Can you write out the whole listing exactly?

+ + + + + + +

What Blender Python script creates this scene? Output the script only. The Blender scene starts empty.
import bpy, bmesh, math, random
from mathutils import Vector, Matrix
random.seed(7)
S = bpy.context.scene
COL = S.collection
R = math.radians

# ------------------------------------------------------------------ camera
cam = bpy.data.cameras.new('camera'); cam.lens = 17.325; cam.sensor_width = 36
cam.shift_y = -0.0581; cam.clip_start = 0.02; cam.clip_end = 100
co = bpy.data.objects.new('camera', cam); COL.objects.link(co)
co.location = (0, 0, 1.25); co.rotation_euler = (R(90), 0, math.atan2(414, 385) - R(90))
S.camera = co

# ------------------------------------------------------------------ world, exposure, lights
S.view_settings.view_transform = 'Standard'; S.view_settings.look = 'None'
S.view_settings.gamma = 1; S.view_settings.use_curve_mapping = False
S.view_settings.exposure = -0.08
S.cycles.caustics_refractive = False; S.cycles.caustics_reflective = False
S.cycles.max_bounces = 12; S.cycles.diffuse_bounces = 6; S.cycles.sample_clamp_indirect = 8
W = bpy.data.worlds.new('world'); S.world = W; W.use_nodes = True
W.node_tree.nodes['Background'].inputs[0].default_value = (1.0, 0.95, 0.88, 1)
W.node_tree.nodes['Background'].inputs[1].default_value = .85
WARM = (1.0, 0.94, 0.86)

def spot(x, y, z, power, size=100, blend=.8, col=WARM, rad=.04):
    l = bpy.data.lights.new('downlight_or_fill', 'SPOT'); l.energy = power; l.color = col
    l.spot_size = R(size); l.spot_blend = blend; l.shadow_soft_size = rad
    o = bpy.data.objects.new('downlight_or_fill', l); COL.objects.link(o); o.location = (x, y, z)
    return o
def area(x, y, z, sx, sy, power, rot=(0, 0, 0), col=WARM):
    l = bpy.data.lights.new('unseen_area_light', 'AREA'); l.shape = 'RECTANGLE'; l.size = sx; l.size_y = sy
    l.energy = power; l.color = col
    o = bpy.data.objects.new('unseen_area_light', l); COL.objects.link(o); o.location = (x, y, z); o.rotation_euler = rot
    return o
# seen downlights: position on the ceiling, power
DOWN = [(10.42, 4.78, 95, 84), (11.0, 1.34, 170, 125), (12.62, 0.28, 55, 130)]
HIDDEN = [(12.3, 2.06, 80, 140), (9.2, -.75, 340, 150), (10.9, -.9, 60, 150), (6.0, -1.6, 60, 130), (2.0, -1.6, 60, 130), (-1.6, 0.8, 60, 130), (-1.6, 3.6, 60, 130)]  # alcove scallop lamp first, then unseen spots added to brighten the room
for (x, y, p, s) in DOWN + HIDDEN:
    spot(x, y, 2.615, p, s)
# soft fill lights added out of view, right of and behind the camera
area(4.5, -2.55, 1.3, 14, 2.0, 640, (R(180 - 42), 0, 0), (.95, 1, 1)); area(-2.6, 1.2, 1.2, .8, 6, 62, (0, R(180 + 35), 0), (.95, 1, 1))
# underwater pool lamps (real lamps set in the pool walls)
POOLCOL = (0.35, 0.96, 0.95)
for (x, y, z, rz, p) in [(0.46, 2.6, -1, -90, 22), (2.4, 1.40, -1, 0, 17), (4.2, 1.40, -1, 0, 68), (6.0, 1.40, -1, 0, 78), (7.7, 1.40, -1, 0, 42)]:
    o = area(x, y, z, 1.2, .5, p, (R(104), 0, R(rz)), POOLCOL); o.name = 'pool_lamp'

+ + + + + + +

Correct result:
What Blender Python script creates this scene? Output the script only. The Blender scene starts empty.
import bpy, bmesh, math, random
from mathutils import Vector, Matrix
random.seed(7)
S = bpy.context.scene
COL = S.collection
R = math.radians

# ------------------------------------------------------------------ camera
cam = bpy.data.cameras.new('camera'); cam.lens = 17.325; cam.sensor_width = 36
cam.shift_y = -0.0581; cam.clip_start = 0.02; cam.clip_end = 100
co = bpy.data.objects.new('camera', cam); COL.objects.link(co)
co.location = (0, 0, 1.25); co.rotation_euler = (R(90), 0, math.atan2(414, 385) - R(90))
S.camera = co

# ------------------------------------------------------------------ world, exposure, lights
S.view_settings.view_transform = 'Standard'; S.view_settings.look = 'None'
S.view_settings.gamma = 1; S.view_settings.use_curve_mapping = False
S.view_settings.exposure = -0.08
S.cycles.caustics_refractive = False; S.cycles.caustics_reflective = False
S.cycles.max_bounces = 12; S.cycles.diffuse_bounces = 6; S.cycles.sample_clamp_indirect = 8
W = bpy.data.worlds.new('world'); S.world = W; W.use_nodes = True
W.node_tree.nodes['Background'].inputs[0].default_value = (1.0, 0.95, 0.88, 1)
W.node_tree.nodes['Background'].inputs[1].default_value = .85
WARM = (1.0, 0.94, 0.86)

def spot(x, y, z, power, size=100, blend=.8, col=WARM, rad=.04):
    l = bpy.data.lights.new('downlight_or_fill', 'SPOT'); l.energy = power; l.color = col
    l.spot_size = R(size); l.spot_blend = blend; l.shadow_soft_size = rad
    o = bpy.data.objects.new('downlight_or_fill', l); COL.objects.link(o); o.location = (x, y, z)
    return o
def area(x, y, z, sx, sy, power, rot=(0, 0, 0), col=WARM):
    l = bpy.data.lights.new('unseen_area_light', 'AREA'); l.shape = 'RECTANGLE'; l.size = sx; l.size_y = sy
    l.energy = power; l.color = col
    o = bpy.data.objects.new('unseen_area_light', l); COL.objects.link(o); o.location = (x, y, z); o.rotation_euler = rot
    return o
# seen downlights: position on the ceiling, power
DOWN = [(10.42, 4.78, 95, 84), (11.0, 1.34, 170, 125), (12.62, 0.28, 55, 130)]
HIDDEN = [(12.3, 2.06, 80, 140), (9.2, -.75, 340, 150), (10.9, -.9, 60, 150), (6.0, -1.6, 60, 130), (2.0, -1.6, 60, 130), (-1.6, 0.8, 60, 130), (-1.6, 3.6, 60, 130)]  # alcove scallop lamp first, then unseen spots added to brighten the room
for (x, y, p, s) in DOWN + HIDDEN:
    spot(x, y, 2.615, p, s)
# soft fill lights added out of view, right of and behind the camera
area(4.5, -2.55, 1.3, 14, 2.0, 640, (R(180 - 42), 0, 0), (.95, 1, 1)); area(-2.6, 1.2, 1.2, .8, 6, 62, (0, R(180 + 35), 0), (.95, 1, 1))
# underwater pool lamps (real lamps set in the pool walls)
POOLCOL = (0.35, 0.96, 0.95)
for (x, y, z, rz, p) in [(0.46, 2.6, -1, -90, 22), (2.4, 1.40, -1, 0, 17), (4.2, 1.40, -1, 0, 68), (6.0, 1.40, -1, 0, 78), (7.7, 1.40, -1, 0, 42)]:
    o = area(x, y, z, 1.2, .5, p, (R(104), 0, R(rz)), POOLCOL); o.name = 'pool_lamp'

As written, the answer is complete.